■ **SHORT PROBLEM**: Reproduce the listing below without any change.
● ● ● ●
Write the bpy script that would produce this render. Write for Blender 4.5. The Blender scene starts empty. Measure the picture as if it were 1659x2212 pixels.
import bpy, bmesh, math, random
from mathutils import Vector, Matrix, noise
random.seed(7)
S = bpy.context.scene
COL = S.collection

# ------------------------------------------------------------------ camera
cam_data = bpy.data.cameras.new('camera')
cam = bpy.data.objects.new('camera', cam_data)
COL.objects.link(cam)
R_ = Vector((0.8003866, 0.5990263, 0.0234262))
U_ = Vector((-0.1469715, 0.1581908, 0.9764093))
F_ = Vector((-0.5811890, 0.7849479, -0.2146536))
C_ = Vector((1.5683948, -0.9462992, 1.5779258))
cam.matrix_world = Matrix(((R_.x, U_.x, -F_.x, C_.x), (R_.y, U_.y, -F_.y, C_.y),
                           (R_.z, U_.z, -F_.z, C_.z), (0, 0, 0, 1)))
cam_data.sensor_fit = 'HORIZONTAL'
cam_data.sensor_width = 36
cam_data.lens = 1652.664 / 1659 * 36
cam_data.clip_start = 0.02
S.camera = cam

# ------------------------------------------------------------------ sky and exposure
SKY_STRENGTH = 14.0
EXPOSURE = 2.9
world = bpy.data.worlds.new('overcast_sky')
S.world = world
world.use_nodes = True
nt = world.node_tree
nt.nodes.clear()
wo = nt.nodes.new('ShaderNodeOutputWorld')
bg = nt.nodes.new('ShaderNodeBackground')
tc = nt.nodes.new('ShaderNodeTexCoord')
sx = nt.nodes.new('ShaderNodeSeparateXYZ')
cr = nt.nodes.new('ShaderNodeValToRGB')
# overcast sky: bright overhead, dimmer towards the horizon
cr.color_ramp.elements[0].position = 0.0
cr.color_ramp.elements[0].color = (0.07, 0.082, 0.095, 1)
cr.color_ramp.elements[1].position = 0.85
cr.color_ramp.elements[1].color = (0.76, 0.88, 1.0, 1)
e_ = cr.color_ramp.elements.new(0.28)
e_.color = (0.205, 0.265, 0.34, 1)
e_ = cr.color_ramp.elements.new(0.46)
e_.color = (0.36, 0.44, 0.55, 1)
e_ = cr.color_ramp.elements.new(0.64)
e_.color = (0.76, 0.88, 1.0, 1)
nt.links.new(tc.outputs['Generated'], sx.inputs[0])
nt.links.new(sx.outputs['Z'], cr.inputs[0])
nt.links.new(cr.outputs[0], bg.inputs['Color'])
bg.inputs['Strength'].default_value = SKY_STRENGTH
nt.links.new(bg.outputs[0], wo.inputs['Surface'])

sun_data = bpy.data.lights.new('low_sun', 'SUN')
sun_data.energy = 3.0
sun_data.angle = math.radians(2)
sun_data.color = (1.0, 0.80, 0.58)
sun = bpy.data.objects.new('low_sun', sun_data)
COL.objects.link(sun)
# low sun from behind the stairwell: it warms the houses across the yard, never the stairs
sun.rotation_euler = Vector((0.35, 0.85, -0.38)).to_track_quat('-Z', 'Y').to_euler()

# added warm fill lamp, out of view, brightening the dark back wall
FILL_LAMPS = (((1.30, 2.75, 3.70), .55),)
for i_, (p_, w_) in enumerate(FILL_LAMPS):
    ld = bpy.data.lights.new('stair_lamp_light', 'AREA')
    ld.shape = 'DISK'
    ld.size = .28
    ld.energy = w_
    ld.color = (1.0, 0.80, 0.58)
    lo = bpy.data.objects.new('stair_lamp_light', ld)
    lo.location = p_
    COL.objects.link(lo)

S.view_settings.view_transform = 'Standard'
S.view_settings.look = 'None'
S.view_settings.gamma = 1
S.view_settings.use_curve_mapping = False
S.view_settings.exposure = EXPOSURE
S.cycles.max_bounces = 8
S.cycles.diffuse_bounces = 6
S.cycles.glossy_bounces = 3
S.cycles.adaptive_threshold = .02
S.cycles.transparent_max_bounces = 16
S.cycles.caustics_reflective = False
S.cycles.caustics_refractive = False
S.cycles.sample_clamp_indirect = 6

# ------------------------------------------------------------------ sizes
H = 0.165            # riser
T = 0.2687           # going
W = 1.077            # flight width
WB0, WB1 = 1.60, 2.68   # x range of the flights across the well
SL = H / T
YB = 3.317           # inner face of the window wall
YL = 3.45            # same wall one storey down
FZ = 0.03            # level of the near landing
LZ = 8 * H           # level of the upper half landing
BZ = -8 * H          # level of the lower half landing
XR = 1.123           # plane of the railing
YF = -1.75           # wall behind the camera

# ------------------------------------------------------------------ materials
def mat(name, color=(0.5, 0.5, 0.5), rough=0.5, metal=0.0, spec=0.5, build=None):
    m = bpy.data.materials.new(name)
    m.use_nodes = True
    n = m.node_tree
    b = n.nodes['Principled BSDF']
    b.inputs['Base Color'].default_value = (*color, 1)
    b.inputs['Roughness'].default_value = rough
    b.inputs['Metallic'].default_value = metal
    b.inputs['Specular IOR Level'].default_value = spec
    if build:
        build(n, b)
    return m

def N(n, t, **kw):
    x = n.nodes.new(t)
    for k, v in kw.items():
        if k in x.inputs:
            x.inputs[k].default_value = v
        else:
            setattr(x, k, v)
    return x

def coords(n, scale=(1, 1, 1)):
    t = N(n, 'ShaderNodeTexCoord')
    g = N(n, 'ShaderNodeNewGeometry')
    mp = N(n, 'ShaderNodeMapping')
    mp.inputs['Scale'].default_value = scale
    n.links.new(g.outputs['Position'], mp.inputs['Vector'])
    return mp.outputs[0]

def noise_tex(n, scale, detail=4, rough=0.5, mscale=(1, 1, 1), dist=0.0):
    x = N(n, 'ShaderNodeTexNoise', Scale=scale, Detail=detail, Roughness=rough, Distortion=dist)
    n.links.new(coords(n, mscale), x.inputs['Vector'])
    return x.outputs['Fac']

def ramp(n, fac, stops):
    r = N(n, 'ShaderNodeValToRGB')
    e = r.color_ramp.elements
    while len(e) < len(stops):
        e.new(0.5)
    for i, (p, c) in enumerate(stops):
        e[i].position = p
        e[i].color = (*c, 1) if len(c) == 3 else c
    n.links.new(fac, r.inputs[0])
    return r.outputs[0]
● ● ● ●
■ **RESULT FOR THIS TASK**:
Write the bpy script that would produce this render. Write for Blender 4.5. The Blender scene starts empty. Measure the picture as if it were 1659x2212 pixels.
import bpy, bmesh, math, random
from mathutils import Vector, Matrix, noise
random.seed(7)
S = bpy.context.scene
COL = S.collection

# ------------------------------------------------------------------ camera
cam_data = bpy.data.cameras.new('camera')
cam = bpy.data.objects.new('camera', cam_data)
COL.objects.link(cam)
R_ = Vector((0.8003866, 0.5990263, 0.0234262))
U_ = Vector((-0.1469715, 0.1581908, 0.9764093))
F_ = Vector((-0.5811890, 0.7849479, -0.2146536))
C_ = Vector((1.5683948, -0.9462992, 1.5779258))
cam.matrix_world = Matrix(((R_.x, U_.x, -F_.x, C_.x), (R_.y, U_.y, -F_.y, C_.y),
                           (R_.z, U_.z, -F_.z, C_.z), (0, 0, 0, 1)))
cam_data.sensor_fit = 'HORIZONTAL'
cam_data.sensor_width = 36
cam_data.lens = 1652.664 / 1659 * 36
cam_data.clip_start = 0.02
S.camera = cam

# ------------------------------------------------------------------ sky and exposure
SKY_STRENGTH = 14.0
EXPOSURE = 2.9
world = bpy.data.worlds.new('overcast_sky')
S.world = world
world.use_nodes = True
nt = world.node_tree
nt.nodes.clear()
wo = nt.nodes.new('ShaderNodeOutputWorld')
bg = nt.nodes.new('ShaderNodeBackground')
tc = nt.nodes.new('ShaderNodeTexCoord')
sx = nt.nodes.new('ShaderNodeSeparateXYZ')
cr = nt.nodes.new('ShaderNodeValToRGB')
# overcast sky: bright overhead, dimmer towards the horizon
cr.color_ramp.elements[0].position = 0.0
cr.color_ramp.elements[0].color = (0.07, 0.082, 0.095, 1)
cr.color_ramp.elements[1].position = 0.85
cr.color_ramp.elements[1].color = (0.76, 0.88, 1.0, 1)
e_ = cr.color_ramp.elements.new(0.28)
e_.color = (0.205, 0.265, 0.34, 1)
e_ = cr.color_ramp.elements.new(0.46)
e_.color = (0.36, 0.44, 0.55, 1)
e_ = cr.color_ramp.elements.new(0.64)
e_.color = (0.76, 0.88, 1.0, 1)
nt.links.new(tc.outputs['Generated'], sx.inputs[0])
nt.links.new(sx.outputs['Z'], cr.inputs[0])
nt.links.new(cr.outputs[0], bg.inputs['Color'])
bg.inputs['Strength'].default_value = SKY_STRENGTH
nt.links.new(bg.outputs[0], wo.inputs['Surface'])

sun_data = bpy.data.lights.new('low_sun', 'SUN')
sun_data.energy = 3.0
sun_data.angle = math.radians(2)
sun_data.color = (1.0, 0.80, 0.58)
sun = bpy.data.objects.new('low_sun', sun_data)
COL.objects.link(sun)
# low sun from behind the stairwell: it warms the houses across the yard, never the stairs
sun.rotation_euler = Vector((0.35, 0.85, -0.38)).to_track_quat('-Z', 'Y').to_euler()

# added warm fill lamp, out of view, brightening the dark back wall
FILL_LAMPS = (((1.30, 2.75, 3.70), .55),)
for i_, (p_, w_) in enumerate(FILL_LAMPS):
    ld = bpy.data.lights.new('stair_lamp_light', 'AREA')
    ld.shape = 'DISK'
    ld.size = .28
    ld.energy = w_
    ld.color = (1.0, 0.80, 0.58)
    lo = bpy.data.objects.new('stair_lamp_light', ld)
    lo.location = p_
    COL.objects.link(lo)

S.view_settings.view_transform = 'Standard'
S.view_settings.look = 'None'
S.view_settings.gamma = 1
S.view_settings.use_curve_mapping = False
S.view_settings.exposure = EXPOSURE
S.cycles.max_bounces = 8
S.cycles.diffuse_bounces = 6
S.cycles.glossy_bounces = 3
S.cycles.adaptive_threshold = .02
S.cycles.transparent_max_bounces = 16
S.cycles.caustics_reflective = False
S.cycles.caustics_refractive = False
S.cycles.sample_clamp_indirect = 6

# ------------------------------------------------------------------ sizes
H = 0.165            # riser
T = 0.2687           # going
W = 1.077            # flight width
WB0, WB1 = 1.60, 2.68   # x range of the flights across the well
SL = H / T
YB = 3.317           # inner face of the window wall
YL = 3.45            # same wall one storey down
FZ = 0.03            # level of the near landing
LZ = 8 * H           # level of the upper half landing
BZ = -8 * H          # level of the lower half landing
XR = 1.123           # plane of the railing
YF = -1.75           # wall behind the camera

# ------------------------------------------------------------------ materials
def mat(name, color=(0.5, 0.5, 0.5), rough=0.5, metal=0.0, spec=0.5, build=None):
    m = bpy.data.materials.new(name)
    m.use_nodes = True
    n = m.node_tree
    b = n.nodes['Principled BSDF']
    b.inputs['Base Color'].default_value = (*color, 1)
    b.inputs['Roughness'].default_value = rough
    b.inputs['Metallic'].default_value = metal
    b.inputs['Specular IOR Level'].default_value = spec
    if build:
        build(n, b)
    return m

def N(n, t, **kw):
    x = n.nodes.new(t)
    for k, v in kw.items():
        if k in x.inputs:
            x.inputs[k].default_value = v
        else:
            setattr(x, k, v)
    return x

def coords(n, scale=(1, 1, 1)):
    t = N(n, 'ShaderNodeTexCoord')
    g = N(n, 'ShaderNodeNewGeometry')
    mp = N(n, 'ShaderNodeMapping')
    mp.inputs['Scale'].default_value = scale
    n.links.new(g.outputs['Position'], mp.inputs['Vector'])
    return mp.outputs[0]

def noise_tex(n, scale, detail=4, rough=0.5, mscale=(1, 1, 1), dist=0.0):
    x = N(n, 'ShaderNodeTexNoise', Scale=scale, Detail=detail, Roughness=rough, Distortion=dist)
    n.links.new(coords(n, mscale), x.inputs['Vector'])
    return x.outputs['Fac']

def ramp(n, fac, stops):
    r = N(n, 'ShaderNodeValToRGB')
    e = r.color_ramp.elements
    while len(e) < len(stops):
        e.new(0.5)
    for i, (p, c) in enumerate(stops):
        e[i].position = p
        e[i].color = (*c, 1) if len(c) == 3 else c
    n.links.new(fac, r.inputs[0])
    return r.outputs[0]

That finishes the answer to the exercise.